--- GIVEN DATA ---

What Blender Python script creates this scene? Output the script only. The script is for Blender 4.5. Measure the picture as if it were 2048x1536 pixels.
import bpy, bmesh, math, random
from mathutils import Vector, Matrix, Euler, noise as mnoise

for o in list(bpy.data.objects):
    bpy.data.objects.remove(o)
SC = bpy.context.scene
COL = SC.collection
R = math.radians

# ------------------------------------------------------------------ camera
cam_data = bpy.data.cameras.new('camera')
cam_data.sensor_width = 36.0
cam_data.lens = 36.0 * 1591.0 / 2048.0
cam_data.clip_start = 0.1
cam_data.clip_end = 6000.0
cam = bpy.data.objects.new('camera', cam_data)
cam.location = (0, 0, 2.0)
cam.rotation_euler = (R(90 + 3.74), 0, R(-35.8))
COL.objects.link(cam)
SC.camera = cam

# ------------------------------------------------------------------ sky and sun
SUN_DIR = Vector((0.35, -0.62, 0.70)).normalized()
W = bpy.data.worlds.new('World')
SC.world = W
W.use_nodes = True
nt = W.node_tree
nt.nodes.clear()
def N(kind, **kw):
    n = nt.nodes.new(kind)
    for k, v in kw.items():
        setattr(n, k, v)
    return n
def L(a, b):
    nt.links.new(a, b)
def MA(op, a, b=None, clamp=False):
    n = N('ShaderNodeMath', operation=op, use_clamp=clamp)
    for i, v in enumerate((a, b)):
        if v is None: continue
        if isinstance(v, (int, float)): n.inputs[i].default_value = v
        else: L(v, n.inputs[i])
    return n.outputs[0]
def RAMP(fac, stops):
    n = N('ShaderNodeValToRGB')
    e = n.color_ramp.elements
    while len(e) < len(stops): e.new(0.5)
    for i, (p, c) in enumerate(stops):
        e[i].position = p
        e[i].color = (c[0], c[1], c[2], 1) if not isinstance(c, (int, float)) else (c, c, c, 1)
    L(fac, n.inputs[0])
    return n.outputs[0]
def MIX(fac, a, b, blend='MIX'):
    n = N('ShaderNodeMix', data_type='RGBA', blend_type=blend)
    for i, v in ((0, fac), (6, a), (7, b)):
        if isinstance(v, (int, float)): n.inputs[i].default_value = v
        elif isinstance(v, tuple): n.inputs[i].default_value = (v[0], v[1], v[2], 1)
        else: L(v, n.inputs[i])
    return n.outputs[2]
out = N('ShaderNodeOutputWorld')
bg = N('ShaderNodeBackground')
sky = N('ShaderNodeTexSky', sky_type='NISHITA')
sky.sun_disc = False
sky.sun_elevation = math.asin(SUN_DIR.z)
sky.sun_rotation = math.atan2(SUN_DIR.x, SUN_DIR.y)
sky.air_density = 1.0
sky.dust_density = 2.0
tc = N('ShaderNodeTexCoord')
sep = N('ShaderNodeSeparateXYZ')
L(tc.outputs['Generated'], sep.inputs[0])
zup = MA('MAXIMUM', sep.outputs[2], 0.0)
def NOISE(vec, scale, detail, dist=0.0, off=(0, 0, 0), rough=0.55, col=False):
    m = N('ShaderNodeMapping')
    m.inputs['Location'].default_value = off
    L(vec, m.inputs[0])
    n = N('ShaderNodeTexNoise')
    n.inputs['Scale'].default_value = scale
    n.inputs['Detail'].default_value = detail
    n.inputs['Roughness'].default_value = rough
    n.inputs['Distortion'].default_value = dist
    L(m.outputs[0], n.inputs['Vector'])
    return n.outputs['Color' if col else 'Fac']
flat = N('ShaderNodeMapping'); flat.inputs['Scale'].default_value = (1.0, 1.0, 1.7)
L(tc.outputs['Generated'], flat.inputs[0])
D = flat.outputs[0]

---

- TASK TO COMPLETE -
Extract each line of the listing above, copying it word for word.

- FINISHED TASK -
What Blender Python script creates this scene? Output the script only. The script is for Blender 4.5. Measure the picture as if it were 2048x1536 pixels.
import bpy, bmesh, math, random
from mathutils import Vector, Matrix, Euler, noise as mnoise

for o in list(bpy.data.objects):
    bpy.data.objects.remove(o)
SC = bpy.context.scene
COL = SC.collection
R = math.radians

# ------------------------------------------------------------------ camera
cam_data = bpy.data.cameras.new('camera')
cam_data.sensor_width = 36.0
cam_data.lens = 36.0 * 1591.0 / 2048.0
cam_data.clip_start = 0.1
cam_data.clip_end = 6000.0
cam = bpy.data.objects.new('camera', cam_data)
cam.location = (0, 0, 2.0)
cam.rotation_euler = (R(90 + 3.74), 0, R(-35.8))
COL.objects.link(cam)
SC.camera = cam

# ------------------------------------------------------------------ sky and sun
SUN_DIR = Vector((0.35, -0.62, 0.70)).normalized()
W = bpy.data.worlds.new('World')
SC.world = W
W.use_nodes = True
nt = W.node_tree
nt.nodes.clear()
def N(kind, **kw):
    n = nt.nodes.new(kind)
    for k, v in kw.items():
        setattr(n, k, v)
    return n
def L(a, b):
    nt.links.new(a, b)
def MA(op, a, b=None, clamp=False):
    n = N('ShaderNodeMath', operation=op, use_clamp=clamp)
    for i, v in enumerate((a, b)):
        if v is None: continue
        if isinstance(v, (int, float)): n.inputs[i].default_value = v
        else: L(v, n.inputs[i])
    return n.outputs[0]
def RAMP(fac, stops):
    n = N('ShaderNodeValToRGB')
    e = n.color_ramp.elements
    while len(e) < len(stops): e.new(0.5)
    for i, (p, c) in enumerate(stops):
        e[i].position = p
        e[i].color = (c[0], c[1], c[2], 1) if not isinstance(c, (int, float)) else (c, c, c, 1)
    L(fac, n.inputs[0])
    return n.outputs[0]
def MIX(fac, a, b, blend='MIX'):
    n = N('ShaderNodeMix', data_type='RGBA', blend_type=blend)
    for i, v in ((0, fac), (6, a), (7, b)):
        if isinstance(v, (int, float)): n.inputs[i].default_value = v
        elif isinstance(v, tuple): n.inputs[i].default_value = (v[0], v[1], v[2], 1)
        else: L(v, n.inputs[i])
    return n.outputs[2]
out = N('ShaderNodeOutputWorld')
bg = N('ShaderNodeBackground')
sky = N('ShaderNodeTexSky', sky_type='NISHITA')
sky.sun_disc = False
sky.sun_elevation = math.asin(SUN_DIR.z)
sky.sun_rotation = math.atan2(SUN_DIR.x, SUN_DIR.y)
sky.air_density = 1.0
sky.dust_density = 2.0
tc = N('ShaderNodeTexCoord')
sep = N('ShaderNodeSeparateXYZ')
L(tc.outputs['Generated'], sep.inputs[0])
zup = MA('MAXIMUM', sep.outputs[2], 0.0)
def NOISE(vec, scale, detail, dist=0.0, off=(0, 0, 0), rough=0.55, col=False):
    m = N('ShaderNodeMapping')
    m.inputs['Location'].default_value = off
    L(vec, m.inputs[0])
    n = N('ShaderNodeTexNoise')
    n.inputs['Scale'].default_value = scale
    n.inputs['Detail'].default_value = detail
    n.inputs['Roughness'].default_value = rough
    n.inputs['Distortion'].default_value = dist
    L(m.outputs[0], n.inputs['Vector'])
    return n.outputs['Color' if col else 'Fac']
flat = N('ShaderNodeMapping'); flat.inputs['Scale'].default_value = (1.0, 1.0, 1.7)
L(tc.outputs['Generated'], flat.inputs[0])
D = flat.outputs[0]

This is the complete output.